Last reviewed: 1 June 2026
LinkedIn's role as a professional networking platform makes it fertile ground for both phishing and job scams. Fraudsters send emails styled as LinkedIn notifications — 'someone viewed your profile', 'your account will be restricted' — that lead to fake login pages designed to harvest credentials.
A separate and increasingly common scam involves fake recruiters who make contact through LinkedIn itself, offer a suspiciously well-paid remote job, and eventually ask the target to pay for 'training materials', equipment, or a background check before the job can start. LinkedIn does not run these schemes and does not charge jobseekers fees of any kind.
LinkedIn is the victim of this impersonation. Genuine account and job-application activity happens entirely within the platform, never via a payment request or an external login link sent by email or message.
How scammers impersonate it
- Sending phishing emails styled as LinkedIn notifications with links to fake login pages
- Creating fake recruiter profiles offering high-paying remote jobs with minimal interview process
- Asking job applicants to pay for 'training', equipment, or a background check before starting
- Sending fake 'account restricted' or 'policy violation' emails demanding you verify by clicking a link
- Registering domains that closely resemble linkedin.com for phishing pages
What the real organisation never does
- Ask you to pay any fee to apply for a job, interview, or start employment
- Ask you to purchase equipment or software through a link provided by a recruiter
- Send an account-restriction notice that requires clicking a link outside linkedin.com to resolve
- Ask for your password or payment details via email or direct message
- Guarantee a job offer without any interview process
Common red flags
- A recruiter message offering a high salary for minimal work with no real interview
- Any request to pay for training materials, equipment, or a background check
- An email about your account with a login link that does not go to linkedin.com
- Pressure to move the conversation off LinkedIn to text or a messaging app quickly
- Poor grammar or generic company details that don't match the recruiter's claimed employer
Sanitized example messages
Illustrative, sanitized examples. Personal details are replaced with placeholders such as [phone number] and [fake link].

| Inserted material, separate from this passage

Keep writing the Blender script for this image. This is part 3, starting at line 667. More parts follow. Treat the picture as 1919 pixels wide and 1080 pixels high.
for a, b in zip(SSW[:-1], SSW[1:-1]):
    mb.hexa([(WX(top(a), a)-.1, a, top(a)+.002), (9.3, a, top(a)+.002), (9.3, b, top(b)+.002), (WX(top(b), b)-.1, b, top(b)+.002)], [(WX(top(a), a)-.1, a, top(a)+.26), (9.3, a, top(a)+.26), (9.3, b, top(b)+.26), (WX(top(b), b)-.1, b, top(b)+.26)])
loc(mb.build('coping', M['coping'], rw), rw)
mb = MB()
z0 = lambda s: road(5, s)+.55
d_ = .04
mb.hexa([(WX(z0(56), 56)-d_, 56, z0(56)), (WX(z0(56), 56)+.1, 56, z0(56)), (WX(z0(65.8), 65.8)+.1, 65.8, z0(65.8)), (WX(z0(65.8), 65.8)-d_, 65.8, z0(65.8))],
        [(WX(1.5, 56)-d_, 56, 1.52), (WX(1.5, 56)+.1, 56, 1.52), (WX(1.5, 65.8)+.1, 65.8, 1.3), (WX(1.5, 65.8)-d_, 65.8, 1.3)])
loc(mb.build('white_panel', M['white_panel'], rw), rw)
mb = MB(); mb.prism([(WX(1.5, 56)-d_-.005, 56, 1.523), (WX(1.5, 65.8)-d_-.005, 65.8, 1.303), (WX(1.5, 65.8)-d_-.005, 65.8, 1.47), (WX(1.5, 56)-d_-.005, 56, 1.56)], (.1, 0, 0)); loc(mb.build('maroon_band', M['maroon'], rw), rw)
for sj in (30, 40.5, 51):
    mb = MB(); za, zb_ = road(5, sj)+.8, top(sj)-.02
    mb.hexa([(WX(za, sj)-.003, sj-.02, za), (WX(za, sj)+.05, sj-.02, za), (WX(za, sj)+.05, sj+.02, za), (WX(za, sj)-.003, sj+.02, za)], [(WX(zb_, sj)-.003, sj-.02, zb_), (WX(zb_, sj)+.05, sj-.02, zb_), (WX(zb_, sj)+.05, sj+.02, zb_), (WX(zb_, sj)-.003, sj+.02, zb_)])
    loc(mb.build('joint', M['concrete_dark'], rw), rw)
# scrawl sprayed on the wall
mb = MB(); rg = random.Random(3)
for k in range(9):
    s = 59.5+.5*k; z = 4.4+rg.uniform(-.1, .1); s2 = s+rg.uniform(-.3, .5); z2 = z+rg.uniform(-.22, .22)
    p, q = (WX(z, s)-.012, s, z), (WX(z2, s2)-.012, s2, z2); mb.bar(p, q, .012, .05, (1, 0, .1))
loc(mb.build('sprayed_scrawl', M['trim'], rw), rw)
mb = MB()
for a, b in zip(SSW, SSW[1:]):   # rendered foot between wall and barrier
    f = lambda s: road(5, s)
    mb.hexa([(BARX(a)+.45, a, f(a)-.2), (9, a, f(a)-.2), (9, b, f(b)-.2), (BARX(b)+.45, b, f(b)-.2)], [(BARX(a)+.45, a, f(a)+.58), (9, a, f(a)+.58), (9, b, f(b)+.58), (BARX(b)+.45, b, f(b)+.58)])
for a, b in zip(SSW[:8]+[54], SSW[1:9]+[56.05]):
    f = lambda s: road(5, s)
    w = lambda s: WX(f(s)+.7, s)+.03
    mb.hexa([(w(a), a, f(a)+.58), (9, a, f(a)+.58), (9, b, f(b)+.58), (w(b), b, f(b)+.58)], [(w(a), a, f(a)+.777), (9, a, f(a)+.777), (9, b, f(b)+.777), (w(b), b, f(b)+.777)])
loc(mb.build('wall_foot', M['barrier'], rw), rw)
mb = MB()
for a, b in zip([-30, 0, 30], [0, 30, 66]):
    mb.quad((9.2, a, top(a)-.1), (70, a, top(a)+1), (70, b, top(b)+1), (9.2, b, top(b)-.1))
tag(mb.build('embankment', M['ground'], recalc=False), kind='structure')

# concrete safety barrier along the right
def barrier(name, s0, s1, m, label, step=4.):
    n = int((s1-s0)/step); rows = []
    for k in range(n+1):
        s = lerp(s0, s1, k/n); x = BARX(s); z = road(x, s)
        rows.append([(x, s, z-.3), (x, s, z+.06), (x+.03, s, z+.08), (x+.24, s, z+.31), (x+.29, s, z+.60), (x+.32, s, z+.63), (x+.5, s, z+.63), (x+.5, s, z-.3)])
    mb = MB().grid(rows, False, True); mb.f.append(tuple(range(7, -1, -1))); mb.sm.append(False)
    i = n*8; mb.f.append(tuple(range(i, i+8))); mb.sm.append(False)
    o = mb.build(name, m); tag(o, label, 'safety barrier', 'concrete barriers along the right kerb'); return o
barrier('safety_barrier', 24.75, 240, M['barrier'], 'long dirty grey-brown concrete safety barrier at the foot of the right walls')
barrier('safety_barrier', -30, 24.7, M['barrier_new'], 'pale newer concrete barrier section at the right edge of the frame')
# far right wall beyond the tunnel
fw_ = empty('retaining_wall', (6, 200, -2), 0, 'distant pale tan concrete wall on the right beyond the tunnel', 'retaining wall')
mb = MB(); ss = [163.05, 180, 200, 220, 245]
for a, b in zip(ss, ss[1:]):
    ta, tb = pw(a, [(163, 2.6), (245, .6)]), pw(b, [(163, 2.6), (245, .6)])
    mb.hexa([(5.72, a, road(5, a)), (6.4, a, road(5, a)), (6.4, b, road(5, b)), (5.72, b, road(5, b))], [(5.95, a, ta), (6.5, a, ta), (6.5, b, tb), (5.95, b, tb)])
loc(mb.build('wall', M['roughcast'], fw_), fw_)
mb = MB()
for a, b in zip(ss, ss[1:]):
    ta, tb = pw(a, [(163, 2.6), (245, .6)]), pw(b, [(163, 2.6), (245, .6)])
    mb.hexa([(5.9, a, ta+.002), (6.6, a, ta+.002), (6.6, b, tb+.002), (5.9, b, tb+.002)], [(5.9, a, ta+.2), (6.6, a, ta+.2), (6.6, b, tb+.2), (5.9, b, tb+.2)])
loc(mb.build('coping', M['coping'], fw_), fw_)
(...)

Message: 'Congratulations! You've been selected for a $[amount]/week remote role. To begin, please purchase your starter equipment kit at linkkedin-2[.]weebly[.]com.'
Email: 'LinkedIn: Your account will be restricted in 24 hours due to a policy violation. Verify your identity here to prevent suspension: [fake link].'
How to verify
- Check job offers and recruiter profiles by researching the actual hiring company independently
- Never pay for equipment, training, or background checks as a condition of employment
- Log in to LinkedIn only by typing linkedin.com directly into your browser
- Check your account status and notifications inside the LinkedIn app, not via an email link
What to do if you're targeted
- Do not pay any fee or click suspicious links
- Report the fake profile or message to LinkedIn using the in-app 'report' function
- If you shared payment details, contact your bank immediately
Frequently asked questions
A recruiter contacted me through LinkedIn itself — doesn't that make it legitimate?
Not necessarily. Scammers create fake recruiter profiles on LinkedIn just as they do on any platform. Being contacted through LinkedIn does not verify the person's identity or the job's legitimacy — research the company independently before proceeding.
I already paid for a 'starter kit' for a job that turned out to be fake — what should I do?
Contact your bank or card provider immediately to report the payment as fraudulent, report the profile to LinkedIn, and report the scam to your national fraud reporting service.